Scenes as source code:
[START]

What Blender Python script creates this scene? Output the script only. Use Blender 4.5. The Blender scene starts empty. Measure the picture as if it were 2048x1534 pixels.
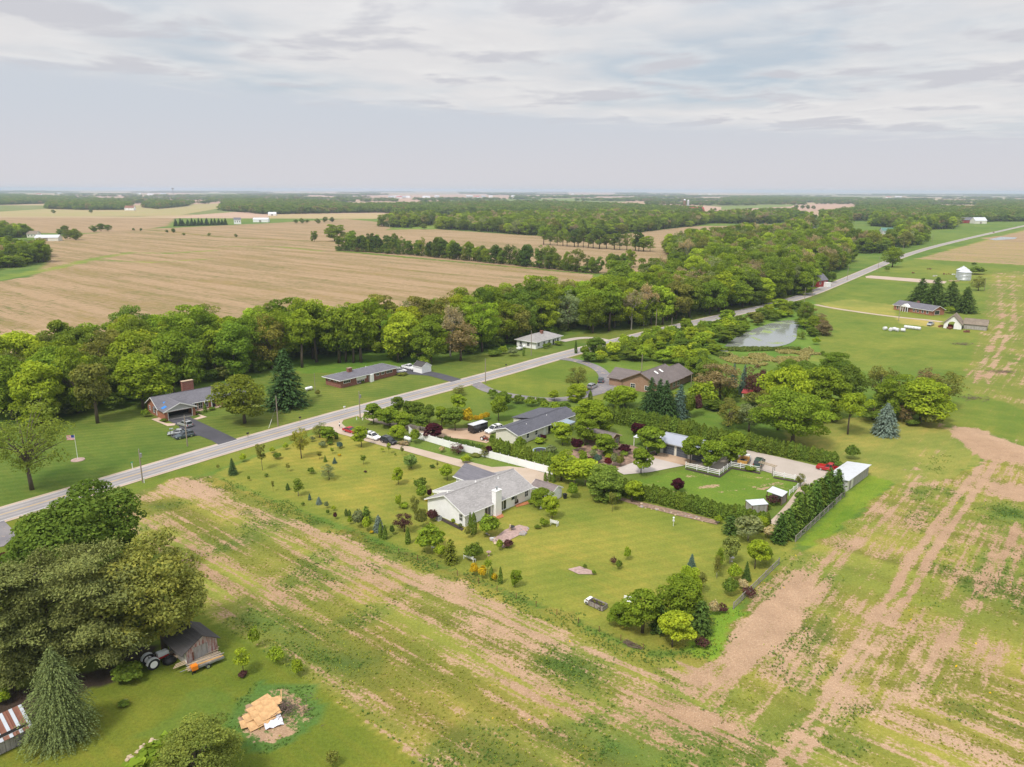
import bpy, math, random
import numpy as np
from mathutils import Vector, Matrix

sc = bpy.context.scene
C = sc.collection
R = math.radians

# ------------------------------------------------------------------ camera
CAM_H = 61.0; FPX = 1500.0; HOR = 380.0; TILT = -0.0035
ROLL = math.atan(TILT); PITCH = math.atan((767 - HOR) / FPX)
cd = bpy.data.cameras.new('camera'); cam = bpy.data.objects.new('camera', cd); C.objects.link(cam)
cd.sensor_fit = 'HORIZONTAL'; cd.sensor_width = 36.0; cd.lens = 36.0 * FPX / 2048.0
cd.clip_start = 1.0; cd.clip_end = 90000.0
cam.matrix_world = Matrix.Translation((0, 0, CAM_H)) @ Matrix.Rotation(math.pi / 2 - PITCH, 4, 'X') @ Matrix.Rotation(-ROLL, 4, 'Z')
sc.camera = cam

# ------------------------------------------------------------------ world: a thin, mostly overcast sky
SUN_EL, SUN_AZ = R(56), R(215)
w = bpy.data.worlds.new('World'); sc.world = w; w.use_nodes = True
nt = w.node_tree; nt.nodes.clear(); N = nt.nodes.new; LK = nt.links.new
out = N('ShaderNodeOutputWorld'); bg = N('ShaderNodeBackground'); LK(bg.outputs[0], out.inputs[0])
bg.inputs['Strength'].default_value = 0.1
sky = N('ShaderNodeTexSky'); sky.sky_type = 'NISHITA'; sky.sun_disc = False
sky.sun_elevation = SUN_EL; sky.sun_rotation = SUN_AZ; sky.altitude = 300; sky.dust_density = 2.0; sky.air_density = 1.0
tc = N('ShaderNodeTexCoord'); sep = N('ShaderNodeSeparateXYZ'); LK(tc.outputs['Generated'], sep.inputs[0])
def wm(op, a, b=None, clamp=False):
    n = N('ShaderNodeMath'); n.operation = op; n.use_clamp = clamp
    for i, v in enumerate((a, b)):
        if v is None: continue
        if isinstance(v, (int, float)): n.inputs[i].default_value = v
        else: LK(v, n.inputs[i])
    return n.outputs[0]
def wramp(v, a, b):
    n = N('ShaderNodeMapRange'); n.interpolation_type = 'SMOOTHSTEP'
    LK(v, n.inputs[0]); n.inputs[1].default_value = a; n.inputs[2].default_value = b
    return n.outputs[0]
def wmix(f, a, b):
    n = N('ShaderNodeMix'); n.data_type = 'RGBA'
    if isinstance(f, (int, float)): n.inputs[0].default_value = f
    else: LK(f, n.inputs[0])
    for k, v in ((6, a), (7, b)):
        if isinstance(v, tuple): n.inputs[k].default_value = v + (1,)
        else: LK(v, n.inputs[k])
    return n.outputs[2]
zc = wm('MAXIMUM', sep.outputs['Z'], 0.0)
zz = wm('ADD', zc, 0.05)
cx = wm('DIVIDE', sep.outputs['X'], zz); cy = wm('DIVIDE', sep.outputs['Y'], zz)
comb = N('ShaderNodeCombineXYZ'); LK(cx, comb.inputs[0]); LK(cy, comb.inputs[1])
def wnoise(scale, detail, rough, off, dist=0.0):
    mp = N('ShaderNodeMapping'); LK(comb.outputs[0], mp.inputs[0]); mp.inputs['Location'].default_value = off
    n = N('ShaderNodeTexNoise'); LK(mp.outputs[0], n.inputs['Vector'])
    n.inputs['Scale'].default_value = scale; n.inputs['Detail'].default_value = detail
    n.inputs['Roughness'].default_value = rough; n.inputs['Distortion'].default_value = dist
    return n.outputs['Fac']
veil = wramp(wnoise(0.55, 5, 0.5, (3.1, 1.2, 0)), 0.30, 0.60)         # thin high white veil
grey = wramp(wnoise(1.25, 6, 0.52, (2.4, 2.6, 0), 0.25), 0.50, 0.62)     # grey flat-bottomed stratocumulus
edge = wramp(wnoise(1.25, 6, 0.52, (2.4, 2.72, 0), 0.25), 0.42, 0.60)
wisp = wramp(wnoise(2.6, 6, 0.6, (1.4, 5.6, 0), 0.6), 0.42, 0.75)
SKYBASE = wmix(0.75, sky.outputs[0], (6.4, 7.3, 8.2))
c1 = wmix(veil, SKYBASE, (8.6, 8.5, 8.6))
c2 = wmix(wm('MULTIPLY', edge, 0.45), c1, (9.6, 9.5, 9.4))
c3 = wmix(wm('MULTIPLY', wisp, 0.25), c2, (7.1, 7.2, 7.6))
c4 = wmix(wm('MULTIPLY', grey, 0.85), c3, (6.6, 6.65, 7.2))
# the deck ends some way above the horizon (its edge slants down to the east); below it clear pale murk
slant = wm('ADD', sep.outputs['Z'], wm('MULTIPLY', sep.outputs['X'], 0.065))
deck = wramp(wm('ADD', slant, wm('MULTIPLY', wisp, 0.010)), 0.083, 0.108)
murk = wmix(wramp(sep.outputs['Z'], 0.0, 0.11), (7.5, 7.35, 7.75), (6.8, 7.25, 7.95))
c5 = wmix(deck, murk, c4)
# an overcast sky brightens towards the zenith (1 + 2 sin h)
cie = wm('MAXIMUM', wm('DIVIDE', wm('ADD', wm('MULTIPLY', zc, 2.0), 1.0), 1.42), 0.96)
vm = N('ShaderNodeVectorMath'); vm.operation = 'SCALE'; LK(c5, vm.inputs[0]); LK(cie, vm.inputs['Scale'])
LK(vm.outputs[0], bg.inputs['Color'])

# ------------------------------------------------------------------ sun behind thin cloud
sd = bpy.data.lights.new('sun', 'SUN'); so = bpy.data.objects.new('sun', sd); C.objects.link(so)
sd.energy = 3.6; sd.angle = R(10); sd.color = (1.0, 0.94, 0.85)
so.rotation_euler = (math.pi / 2 - SUN_EL, 0, math.pi - SUN_AZ)
so.location = (0, -200, 300)
vs = sc.view_settings; sc.display_settings.display_device = 'sRGB'
vs.view_transform = 'Standard'; vs.look = 'None'; vs.exposure = -0.10; vs.gamma = 1.0; vs.use_curve_mapping = False
sc.cycles.volume_bounces = 1
sc.cycles.max_bounces = 6; sc.cycles.diffuse_bounces = 3; sc.cycles.glossy_bounces = 2; sc.cycles.transmission_bounces = 3
sc.cycles.transparent_max_bounces = 8
sc.cycles.use_adaptive_sampling = True

# ------------------------------------------------------------------ survey: photo pixel (2048 x 1534) -> point on the level ground
def P(px, py, z=0.0):
    u = (px - 1024) / FPX; v = (py - 767) / FPX
    c, s = math.cos(ROLL), math.sin(ROLL)
    u, v = u * c + v * s, -u * s + v * c
    d = (u, math.cos(PITCH) - v * math.sin(PITCH), -(math.sin(PITCH) + v * math.cos(PITCH)))
    t = (z - CAM_H) / d[2]
    return d[0] * t, d[1] * t
def Q(x, y, z):
    z = z - CAM_H
    fwd = y * math.cos(PITCH) - z * math.sin(PITCH); dn = -(y * math.sin(PITCH) + z * math.cos(PITCH))
    u, v = x / fwd, dn / fwd
    c, s = math.cos(ROLL), math.sin(ROLL)
    return 1024 + (u * c - v * s) * FPX, 767 + (u * s + v * c) * FPX
def HT(px, pb, pt):
    x, y = P(px, pb); lo, hi = 0.0, 70.0
    for _ in range(40):
        m = (lo + hi) / 2
        if Q(x, y, m)[1] > pt: lo = m
        else: hi = m
    return lo
def SC(px, py):
    x, y = P(px, py)
    return FPX / (y * math.cos(PITCH) + CAM_H * math.sin(PITCH))
def heading(a, b):
    A = P(*a); B = P(*b)
    return math.atan2(B[1] - A[1], B[0] - A[0])
YU = R(50.5)      # along the road, away from us
YV = R(-39.5)     # across the lots

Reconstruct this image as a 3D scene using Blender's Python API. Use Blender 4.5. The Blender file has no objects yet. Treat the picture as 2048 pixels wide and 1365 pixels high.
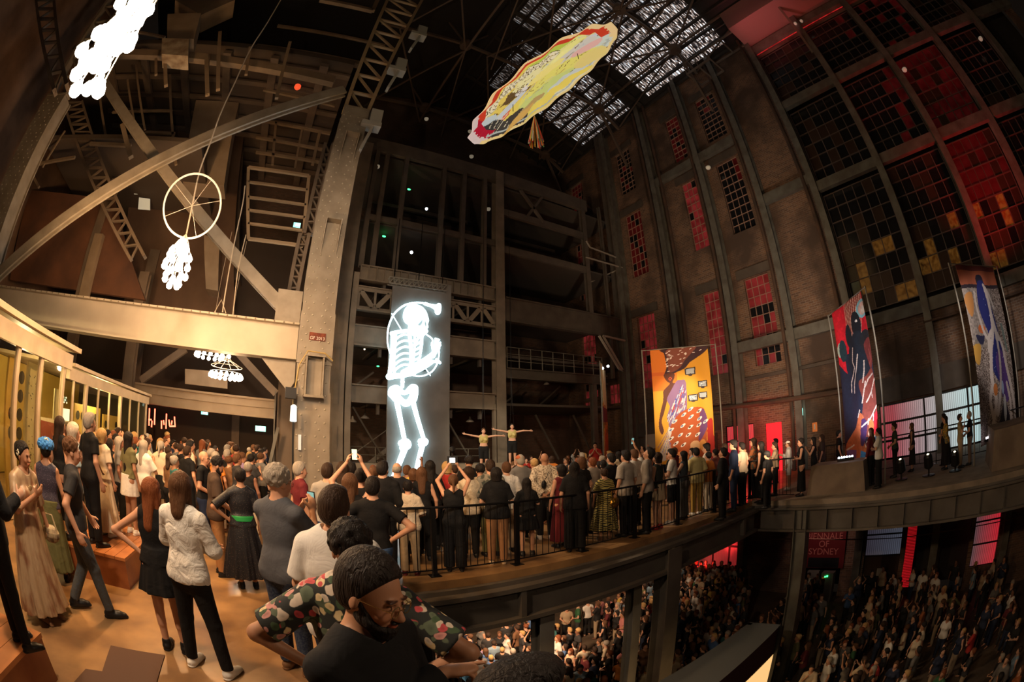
import bpy, bmesh, math, random
import numpy as np
from mathutils import Vector, Matrix, Quaternion
rnd = random.Random(7)
C = bpy.context.scene.collection
PI = math.pi
# ---------------------------------------------------------------- camera: a 15 mm fisheye held at 2.15 m over the upper floor
LENS = 15.3
HC = 2.15
_up = np.array([-0.0157, 0.9722, -0.2335]); _up /= np.linalg.norm(_up)
_f = np.array([0, 0, -1.0]); _fh = _f - _up * (_f @ _up); _fh /= np.linalg.norm(_fh)
_rt = np.cross(_fh, _up)
_az = math.radians(59)
_u = np.array([math.sin(_az), math.cos(_az)]); _v = np.array([-math.cos(_az), math.sin(_az)])
_R0 = np.array([_rt, _fh, _up])
_B = np.array([[_u[0], _u[1], 0], [_v[0], _v[1], 0], [0, 0, 1]])
RC = _B @ _R0                                   # camera -> building axes
def ray(p):
    x = (p[0] - 1024) / 2048 * 36; y = -(p[1] - 682.5) / 2048 * 36
    r = max(math.hypot(x, y), 1e-9); th = 2 * math.asin(min(1, r / 2 / LENS)); s = math.sin(th) / r
    return RC @ np.array([x * s, y * s, -math.cos(th)])
def _V(a): return Vector((float(a[0]), float(a[1]), float(a[2])))
def atX(px, py, x):
    r = ray((px, py)); t = x / r[0]; return Vector((x, r[1] * t, HC + r[2] * t))
def atY(px, py, y):
    r = ray((px, py)); t = y / r[1]; return Vector((r[0] * t, y, HC + r[2] * t))
def atZ(px, py, z):
    r = ray((px, py)); t = (z - HC) / r[2]; return Vector((r[0] * t, r[1] * t, z))
def atD(px, py, d):                              # at horizontal distance d
    r = ray((px, py)); t = d / math.hypot(r[0], r[1]); return Vector((r[0] * t, r[1] * t, HC + r[2] * t))
cam = bpy.data.cameras.new('camera'); camo = bpy.data.objects.new('camera', cam); C.objects.link(camo)
cam.type = 'PANO'; cam.sensor_width = 36; cam.sensor_fit = 'HORIZONTAL'
for holder in (cam, getattr(cam, 'cycles', None)):
    try:
        holder.panorama_type = 'FISHEYE_EQUISOLID'; holder.fisheye_lens = LENS; holder.fisheye_fov = math.radians(230)
    except Exception: pass
cam.clip_start = 0.02; cam.clip_end = 400
camo.matrix_world = Matrix.Translation((0, 0, HC)) @ Matrix(RC.tolist()).to_4x4()
bpy.context.scene.camera = camo

# ---------------------------------------------------------------- materials
MATS = {}
def mat(name, col, rough=.6, metal=0, emit=None, es=1.0, noise=None, bump=0, scale=3.0, spec=.4, alpha=None):
    if name in MATS: return MATS[name]
    m = bpy.data.materials.new(name); m.use_nodes = True; nt = m.node_tree; b = nt.nodes['Principled BSDF']
    b.inputs['Base Color'].default_value = (*col, 1); b.inputs['Roughness'].default_value = rough
    b.inputs['Metallic'].default_value = metal; b.inputs['Specular IOR Level'].default_value = spec
    if emit: b.inputs['Emission Color'].default_value = (*emit, 1); b.inputs['Emission Strength'].default_value = es
    if alpha is not None: b.inputs['Alpha'].default_value = alpha
    if noise or bump:
        tc = nt.nodes.new('ShaderNodeNewGeometry'); n = nt.nodes.new('ShaderNodeTexNoise'); n.inputs['Scale'].default_value = scale; n.inputs['Detail'].default_value = 6
        nt.links.new(tc.outputs['Position'], n.inputs['Vector'])
        if noise:
            r = nt.nodes.new('ShaderNodeValToRGB'); r.color_ramp.elements[0].position = .35; r.color_ramp.elements[1].position = .68
            r.color_ramp.elements[0].color = (*noise, 1); r.color_ramp.elements[1].color = (*col, 1)
            nt.links.new(n.outputs['Fac'], r.inputs['Fac']); nt.links.new(r.outputs['Color'], b.inputs['Base Color'])
        if bump:
            bp = nt.nodes.new('ShaderNodeBump'); bp.inputs['Strength'].default_value = bump; bp.inputs['Distance'].default_value = .02
            nt.links.new(n.outputs['Fac'], bp.inputs['Height']); nt.links.new(bp.outputs['Normal'], b.inputs['Normal'])
    MATS[name] = m; return m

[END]

WHAT THE EXERCISE ASKS: Filter the listing above for the string "objects" and copy every matching line.

REPLY TO THE TASK:
cd = bpy.data.cameras.new('camera'); cam = bpy.data.objects.new('camera', cd); C.objects.link(cam)
sd = bpy.data.lights.new('sun', 'SUN'); so = bpy.data.objects.new('sun', sd); C.objects.link(so)
Reconstruct this image as a 3D scene using Blender's Python API. Use Blender 4.5. The Blender file has no objects yet. Treat the picture as 2048 pixels wide and 1365 pixels high.
cam = bpy.data.cameras.new('camera'); camo = bpy.data.objects.new('camera', cam); C.objects.link(camo)